> On 14 Feb 2024, at 15:17, Paul Hoffman <paul.hoff...@icann.org> wrote:
> 
> On Feb 14, 2024, at 07:10, Jim Reid <j...@rfc1035.com> wrote:
>> That said, I think a minor tweak to the core DNSSEC specs would be a good 
>> idea. For instance, whenever a validator comes across a key tag collision, 
>> it MUST stop validating and either return a hard error or an unvalidated 
>> response.
>> 
>> My concern here is a bad actor using key tag collisions to disrupt important 
>> validating resolver services. For some definition of important.
> 
> That is not a "minor tweak", that will occasionally break validation in 
> hard-to-detect ways.

Could you please elaborate the hard-to-detect ways Paul? Key tag collision is 
an obscure corner case (modulo the current keytrap excitement) and refusing to 
validate in these circumstances seems more than reasonable to me. Fail early, 
fail “safe”. The resolver would presumably log the error and return a suitable 
response to the client.

DNSSEC validation is already far too complex. Let’s not add more. IMO, the 
pragmatic approach here would be for a validator to say “Duplicate key tags 
mean the signer has messed up and I give up. Have a nice day.”.
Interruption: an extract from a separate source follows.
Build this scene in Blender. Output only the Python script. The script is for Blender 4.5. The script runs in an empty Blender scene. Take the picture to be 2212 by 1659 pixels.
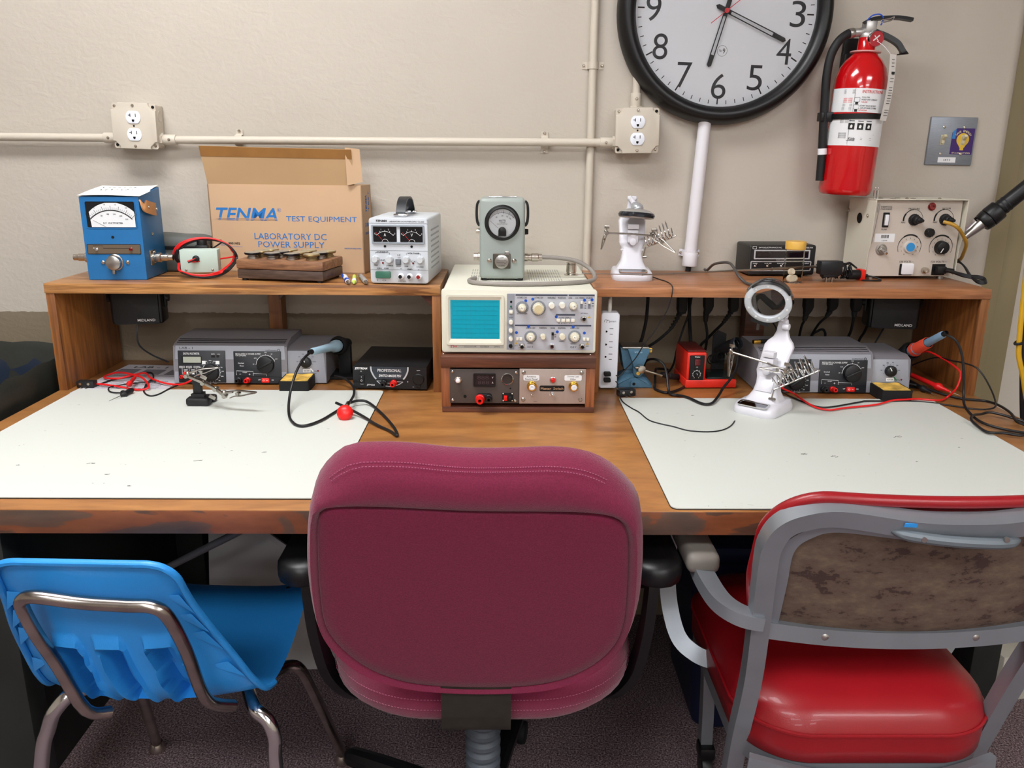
import bpy, bmesh, math, random
from mathutils import Matrix, Vector, Euler
random.seed(7)
R = math.radians; PI = math.pi
scn = bpy.context.scene
COL = scn.collection

# ------------------------------------------------------------------ camera, world, exposure
cam = bpy.data.cameras.new('camera'); cam.sensor_fit = 'HORIZONTAL'; cam.sensor_width = 36.0
cam.lens = 36.0 * 1770.0 / 2212.0; cam.clip_start = .02; cam.clip_end = 60
cam_ob = bpy.data.objects.new('camera', cam); COL.objects.link(cam_ob); scn.camera = cam_ob
PITCH, YAW, ROLL = .2699, .0136, .0087
_f = Vector((math.sin(YAW)*math.cos(PITCH), math.cos(YAW)*math.cos(PITCH), -math.sin(PITCH)))
_r = Vector((math.cos(YAW), -math.sin(YAW), 0)); _u = _r.cross(_f)
_r2 = math.cos(ROLL)*_r + math.sin(ROLL)*_u; _u2 = -math.sin(ROLL)*_r + math.cos(ROLL)*_u
_m = Matrix((( _r2.x, _u2.x, -_f.x, 0), (_r2.y, _u2.y, -_f.y, -2.10), (_r2.z, _u2.z, -_f.z, 1.2703), (0,0,0,1)))
cam_ob.matrix_world = _m
wd = bpy.data.worlds.new('room_air'); scn.world = wd; wd.use_nodes = True
wd.node_tree.nodes['Background'].inputs[0].default_value = (.9, .95, 1, 1)
wd.node_tree.nodes['Background'].inputs[1].default_value = .04
scn.view_settings.view_transform = 'Standard'; scn.view_settings.look = 'None'
scn.view_settings.exposure = 0.0; scn.view_settings.gamma = 1.0; scn.view_settings.use_curve_mapping = False
LAMP_STRENGTH = 24.5
LAMPS = [(-.75, -1.05, "lit ceiling light nearest the wall, over the first end of the bench"), (-.75, -3.05, "lit ceiling light behind the camera on the bin side"), (1.55, -3.05, "lit ceiling light behind the camera on the doorway side"), (-.75, -5.05, "lit ceiling light in the third row from the wall on the bin side"), (1.55, -5.05, "lit ceiling light in the third row from the wall on the doorway side"), (-.75, -7.2, "lit ceiling light in the farthest row on the bin side"), (1.55, -7.2, "lit ceiling light in the farthest row on the doorway side")]

# ------------------------------------------------------------------ materials
MATS = {}
def srgb(h):
    h = h.lstrip('#'); c = [int(h[i:i+2], 16)/255 for i in (0, 2, 4)]
    return tuple(((x/12.92) if x <= .04045 else ((x+.055)/1.055)**2.4) for x in c) + (1.0,)
def mat(name, col='#808080', rough=.5, metal=0.0, vary=0.0, vscale=30, bump=0.0, bscale=200, emit=0, trans=0, alpha=1, coat=0, spec=.5, stretch=(1,1,1), ior=1.45, sheen=0):
    if name in MATS: return MATS[name]
    m = bpy.data.materials.new(name); m.use_nodes = True; nt = m.node_tree; b = nt.nodes['Principled BSDF']
    c = srgb(col); b.inputs['Base Color'].default_value = c; b.inputs['Roughness'].default_value = rough
    b.inputs['Metallic'].default_value = metal; b.inputs['Coat Weight'].default_value = coat
    b.inputs['Specular IOR Level'].default_value = spec; b.inputs['IOR'].default_value = ior
    b.inputs['Transmission Weight'].default_value = trans; b.inputs['Alpha'].default_value = alpha
    b.inputs['Sheen Weight'].default_value = sheen
    if emit: b.inputs['Emission Color'].default_value = c; b.inputs['Emission Strength'].default_value = emit
    if vary or bump:
        tc = nt.nodes.new('ShaderNodeTexCoord'); mp = nt.nodes.new('ShaderNodeMapping'); mp.inputs['Scale'].default_value = stretch
        nt.links.new(tc.outputs['Object'], mp.inputs[0])
    if vary:
        n = nt.nodes.new('ShaderNodeTexNoise'); n.inputs['Scale'].default_value = vscale; n.inputs['Detail'].default_value = 6
        nt.links.new(mp.outputs[0], n.inputs['Vector'])
        rp = nt.nodes.new('ShaderNodeValToRGB'); rp.color_ramp.elements[0].position = .3; rp.color_ramp.elements[1].position = .7
        rp.color_ramp.elements[0].color = tuple(x*(1-vary) for x in c[:3])+(1,)
        rp.color_ramp.elements[1].color = tuple(min(1, x*(1+vary)) for x in c[:3])+(1,)
        nt.links.new(n.outputs['Fac'], rp.inputs[0]); nt.links.new(rp.outputs[0], b.inputs['Base Color'])
    if bump:
        n2 = nt.nodes.new('ShaderNodeTexNoise'); n2.inputs['Scale'].default_value = bscale; n2.inputs['Detail'].default_value = 4
        nt.links.new(mp.outputs[0], n2.inputs['Vector'])
        bp = nt.nodes.new('ShaderNodeBump'); bp.inputs['Strength'].default_value = bump; bp.inputs['Distance'].default_value = .002
        nt.links.new(n2.outputs['Fac'], bp.inputs['Height']); nt.links.new(bp.outputs[0], b.inputs['Normal'])
    MATS[name] = m; return m
def ramp(nt, stops):
    rp = nt.nodes.new('ShaderNodeValToRGB'); e = rp.color_ramp.elements
    e[0].position, e[0].color = stops[0][0], srgb(stops[0][1]); e[1].position, e[1].color = stops[-1][0], srgb(stops[-1][1])
    for p, c in stops[1:-1]:
        k = e.new(p); k.color = srgb(c)
    return rp
def wood(name, stops, grain=(2, 40, 40), nscale=1.6, rough=.45, streak=.35, coat=.15, rings=0):
    if name in MATS: return MATS[name]
    m = bpy.data.materials.new(name); m.use_nodes = True; nt = m.node_tree; L = nt.links.new; b = nt.nodes['Principled BSDF']
    b.inputs['Roughness'].default_value = rough; b.inputs['Coat Weight'].default_value = coat; b.inputs['Coat Roughness'].default_value = .3
    tc = nt.nodes.new('ShaderNodeTexCoord'); mp = nt.nodes.new('ShaderNodeMapping'); mp.inputs['Scale'].default_value = grain
    L(tc.outputs['Object'], mp.inputs[0])
    n = nt.nodes.new('ShaderNodeTexNoise'); n.inputs['Scale'].default_value = nscale; n.inputs['Detail'].default_value = 5; n.inputs['Distortion'].default_value = 1.2
    L(mp.outputs[0], n.inputs['Vector'])
    src = n.outputs['Fac']
    if rings:
        mu = nt.nodes.new('ShaderNodeMath'); mu.operation = 'MULTIPLY'; mu.inputs[1].default_value = rings; L(src, mu.inputs[0])
        fr = nt.nodes.new('ShaderNodeMath'); fr.operation = 'PINGPONG'; fr.inputs[1].default_value = 1; L(mu.outputs[0], fr.inputs[0]); src = fr.outputs[0]
    rp = ramp(nt, stops); L(src, rp.inputs[0])
    n2 = nt.nodes.new('ShaderNodeTexNoise'); n2.inputs['Scale'].default_value = nscale*5; n2.inputs['Detail'].default_value = 3
    L(mp.outputs[0], n2.inputs['Vector'])
    mx = nt.nodes.new('ShaderNodeMix'); mx.data_type = 'RGBA'; mx.blend_type = 'MULTIPLY'; mx.inputs['Factor'].default_value = streak
    r2 = ramp(nt, [(.3, '#6e5a48'), (.62, '#ffffff')]); L(n2.outputs['Fac'], r2.inputs[0])
    L(rp.outputs[0], mx.inputs['A']); L(r2.outputs[0], mx.inputs['B']); L(mx.outputs['Result'], b.inputs['Base Color'])
    bp = nt.nodes.new('ShaderNodeBump'); bp.inputs['Strength'].default_value = .12; bp.inputs['Distance'].default_value = .001
    L(n2.outputs['Fac'], bp.inputs['Height']); L(bp.outputs[0], b.inputs['Normal'])
    MATS[name] = m; return m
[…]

> The problem is not the collisions, it is the collisions causing almost 
> unbounded processing.

Indeed. So at the earliest opportunity for a validating resolver, nuke that 
from orbit. It’s the only way to be sure. :-)

> A better update would be to say "watch for excessive processing due to keytag 
> collisions and abort when you detect it".

Seems a bit fluffy to me. Define “excessive” and “watch". More code/moving 
parts would be needed to implement this approach too.